Comandos de válvulas modificam a curva de torque e potência de acordo com a aplicação. Assim como coletores de admissão e escape. Os cabeçotes diferentes dão até outra personalidade ao motor. Diferentes carburadores idem. Mas isso é só parte do processo.

A outra parte era o câmbio, componente fundamental para determinar o desempenho do carro. É por isso que o Santana 1.8 usa um câmbio diferente do Gol GTS. Ele não precisava ter uma marcha em cima da outra. E por ser um carro familiar para a estrada, ele precisava girar relativamente baixo em velocidade constante de estrada.

 

O câmbio PV vs. os outros

Se você já se meteu com preparação de modelos Volkswagen, já topou com o famoso câmbio PV. É ele que identifica o câmbio de escalonamento esportivo, marchas mais próximas, quase um close ratio, usado no Gol GTS e no Passat GTS Pointer. Ele é o principal responsável pelo desempenho dos esportivos, não apenas em termos de números, mas também no envolvimento e experiência/sensações do motorista.

Veja só as relações da transmissão PV:

1ª – 3,45:1
2ª – 1,94:1 (1,51)
3ª – 1,29:1 (0,65)
4ª – 0,97:1 (0,32)
5ª – 0,80:1 (0,17)
Ré – 3,17:1
Diferencial: 4,11:1

Agora compare às relações da transmissão PS, usada no Santana e no Gol GT até 1986:

1ª – 3,45:1
2ª – 1,79:1 (1,66)
3ª – 1,13:1 (0,66)
4ª – 0,83:1 (0,3)
5ª – 0,68:1 (0,15)
Ré – 3,17:1
Diferencial: 4,11:1

Note que a primeira marcha e a marcha à ré são as únicas com a mesma relação — assim como o diferencial. As demais são todas mais longas no câmbio PS (se você não tem muita experiência, quanto menor o número, mais longa a relação — ex: 3,17:1 significa 3,17 voltas de uma engrenagem a cada 1 volta da outra com quem ela faz par, no caso, o eixo piloto do câmbio).

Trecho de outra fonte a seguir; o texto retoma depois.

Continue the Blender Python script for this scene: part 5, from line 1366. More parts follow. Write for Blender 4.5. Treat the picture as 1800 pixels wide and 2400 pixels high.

Outro item a ser analisado é o intervalo entre uma marcha e outra: note como a relação da segunda marcha do câmbio PV (1,94:1) é mais próxima da primeira marca (3,45:1) do que a relação de segunda marcha do câmbio PS (1,79:1) em relação à primeira dessa caixa (também 3,45:1). Isso significa que há uma queda maior de RPM na troca de marchas. É aí que está o “salto” dos esportivos ao passar a segunda, e depois a terceira, quarta e quinta. Embora estas sejam muito parecidas nas duas transmissões.

Na prática, isso significa que, levando a primeira marcha a 6.500 rpm nos dois câmbios, ao passar a segunda marcha, no Gol GTS (que tem o câmbio PV, lembre-se) a rotação irá cair para 3.655 rpm, enquanto no PS ela irá descer quase 300 rpm além, caindo para 3.372 rpm.

Essa queda menor de rotações se mantém constante por todas as marchas, veja:

Estas relações do câmbio PV são as mesmas usadas mais tarde pelo Gol GTi, que usa o câmbio PVB. Infelizmente não encontrei a razão da diferença, mas é provável que seja devido à capacidade de torque, que é maior no GTi do que no GTS. Um fato interessante é que o Santana 2.0 passou a usar as mesmas relações de marcha dos esportivos a partir de 1991, porém seu câmbio (código PVD) tinha diferencial mais longo, com relação 3,89:1, o que resultava em rotações mais baixas em velocidade de cruzeiro, em quinta marcha.

Havia ainda o câmbio PX, usado nos modelos 1.6 e também uma das opções para preparações turbo de rua, por ter um escalonamento intermediário. Nele as três primeiras marchas são as mesmas do PV, assim como diferencial e ré. A quarta e a quinta, porém, são mais longas que as do PV, mas ainda mais curtas que no PS, o que permite velocidades mais altas, sem ter uma relação demasiadamente longa.

Ao todo a Volkswagen usou ao menos seis transmissões diferentes de cinco marchas nos anos 1980 e 1990, o que também resulta em uma oferta razoavelmente variada de engrenagens para customização das relações — um exemplo é explicado no vídeo do Clubsport do Gol 1.0 de 7.000 rpm (clique para assistir).

Essas possibilidades todas que se tem com o motor EA827 da Volkswagen e seus derivados é exatamente o que foi vislumbrado por Zora Arkus-Duntov em sua carta ao alto escalão da GM lá nos anos 1950. Lembre-se disso quando falarmos da popularidade do motor AP. Não é moda, mania ou preferência. É simplesmente uma questão de viabilidade.